4.21        The ACCC also cited legal concerns with definitions of 'unconscionable conduct' and 'good faith' and other efforts to codify section 51AC. In evidence to the committee, Mr Scott Gregson of the ACCC's Enforcement and Compliance Division explained:

There are two risks in the ACCC’s view as to codifying conduct from the more general prohibition, as is currently the case, to the more specific prohibitions. Firstly, appreciating the difficulty in identifying upfront all scenarios that might be considered, there is potential to exclude forms of conduct that a general prohibition would allow the court to consider—that is, carving out things that should really be caught by the legislation. Secondly, and almost the other side of that coin, is that in being specific without allowing the court to consider all the circumstances, there is potential for the prohibitions to catch conduct that, in all the circumstances, were not intended to be caught—that is, grabbing too much in by being quite specific...While trying to provide greater clarity, care needs to be taken in relation to some suggestions such as thresholds, fair play and good faith, that they do not introduce more uncertainty, particularly in a scenario where those are concepts that can currently be taken into account in the factors considered under both sections 51AB and 51AC.[23]

4.22        The ACCC made clear, however, that the question of where the threshold of 'unconscionable' should be set is ultimately a matter for policymakers and government.[24]

Judicial caution

4.23        Freehills' submission is a significant departure from this argument that no definition is needed because the courts have done their job. Professor Bob Baxt, Partner at Freehills, argued that rather than inserting a definition of 'unconscionable conduct', the courts need to concentrate on developing the interpretation of the current provisions.
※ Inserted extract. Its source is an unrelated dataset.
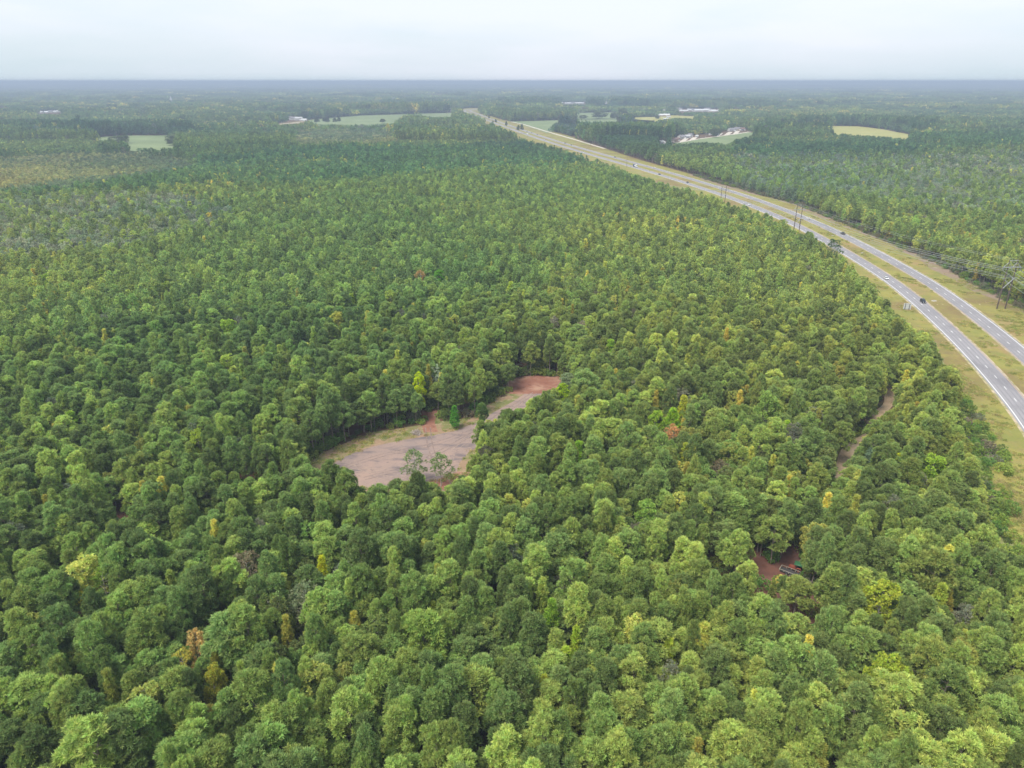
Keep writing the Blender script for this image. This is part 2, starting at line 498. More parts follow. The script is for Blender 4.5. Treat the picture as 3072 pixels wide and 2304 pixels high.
# dirt road along the highway, street and driveways of the new houses
def strip(name, pts, hw, z, m):
    p = np.array([at(*q) for q in pts]); V = []; Fs = []
    for i in range(len(p)):
        d = p[min(i + 1, len(p) - 1)] - p[max(i - 1, 0)]; d = d / np.linalg.norm(d)
        V += [(p[i][0] - d[1] * hw, p[i][1] + d[0] * hw, z), (p[i][0] + d[1] * hw, p[i][1] - d[0] * hw, z)]
        if i: Fs.append((2 * i - 2, 2 * i - 1, 2 * i + 1, 2 * i))
    mb = MB(); mb.add(V, Fs)
    return tag(mb.build(name, m), kind='structure')
strip('dirt_road', [(1534, 365.5), (1570, 373), (1640, 394.5), (1708, 414), (1775, 434), (1815, 446)], 3.2, .08, M_CONC)
strip('street', [(2007, 427.5), (2038, 427), (2089, 418), (2143, 410.5), (2200, 403), (2250, 395.5)], 3.5, .10, M_CONC)
for q in ([(2014, 425), (2030, 415)], [(2045, 425.5), (2060, 415)], [(2075, 420.5), (2085, 412)], [(2150, 409), (2163, 400)], [(2178, 405.5), (2192, 396)], [(2205, 402), (2214, 393)]):
    strip('driveway', q, 5.0, .06, M_CONC)
strip('sandy_track', [(815, 374), (860, 371), (905, 366)], 4.0, .09, M_CONC)

# ------------------------------------------------------------------ what must stay in view between the trees (lines of sight measured in the photograph)
VIS_ROAD = [(3072, 1620), (3041, 1499), (3039, 1395), (3018, 1344), (2989, 1308), (2945, 1236), (2909, 1196), (2891, 1135), (2860, 1105), (2819, 1090), (2812, 1063), (2797, 1030), (2790, 999),
            (2750, 990), (2719, 969), (2701, 951), (2677, 930), (2666, 902), (2635, 892), (2635, 875), (2607, 833), (2576, 826), (2558, 794), (2541, 776), (2512, 756),
            (2483, 735), (2455, 722), (2439, 704), (2401, 679), (2383, 669), (2360, 660), (2335, 656), (2315, 645), (2287, 633), (2262, 622), (2238, 610), (2200, 598),
            (2164, 589), (2150, 580), (2116, 568), (2096, 563), (2069, 563), (2047, 558), (2035, 548), (2015, 557), (1993, 545), (1974, 548), (1947, 535), (1918, 526), (1884, 518),
            (1864, 506), (1843, 494), (1813, 491), (1792, 478), (1750, 463), (1700, 448), (1640, 430), (1612, 417), (1590, 404), (1560, 400), (1520, 388), (1490, 378), (1462, 362), (1440, 350), (1415, 341),
            (1392, 337), (1384, 333), (1392, 329), (1426, 323), (1429, 330), (1420, 337), (1450, 345), (1490, 357), (1530, 366), (1570, 373), (1640, 392), (1700, 405), (1815, 446), (1830, 458), (1920, 480), (2001, 503), (2083, 526),
            (2123, 540), (2220, 566), (2308, 591), (2390, 611), (2471, 645), (2557, 679), (2640, 715), (2823, 794), (2963, 871), (3072, 927)]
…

He claims that there is no reason why section 51AC should not be given 'a much more comprehensive and appropriate interpretation' than in the past. Indeed:

...were it not for the fact that some of our judges are just too timid in interpreting these provisions in an appropriate fashion, there would be many more successful decisions under s 51AC of the TPA than is currently the position.[25]

4.24        Professor Baxt uses the example of the decision of the Full Federal Court in ASIC v National Exchange Ltd (2005). Although the case considered the expression of 'unconscionable conduct' in the context of the Corporations Law, it has parallels with the TPA. While the Court found in favour of the company, it argued there was no doubt that its conduct in question was unconscionable.[26] Professor Baxt expresses concern that:

the introduction of a new definition will slow down, rather than accelerate, the possible interpretation of s 51AC along the lines suggested by the Full Federal Court in the National Exchange case... Australia has a tendency of being over-prescriptive in its legislative initiatives. We tend to change our legislation too often. This tends to delay the proper and considered interpretation of the legislation that we have in place. The fact that some cases are lost when judges form a particular view is not necessarily a good reason for simply changing the legislation. Sometimes it does take a little bit of time, and a bit of imagination and bravery on the part of judges, to ensure that legislation is interpreted in an effective fashion.[27]

Conclusion

4.25        The committee received several submissions which argued that the current section 51AC is working well and that no amendments are needed. They emphasised the risks inherent in codifying the section. Definitions, principles and examples could have the effect of limiting the courts' scope to interpret 'unconscionable conduct', or they could capture conduct which should be allowed. The best option, they argue, is to continue developing case law and leave it to the courts to decide 'in all the circumstances' of each particular case.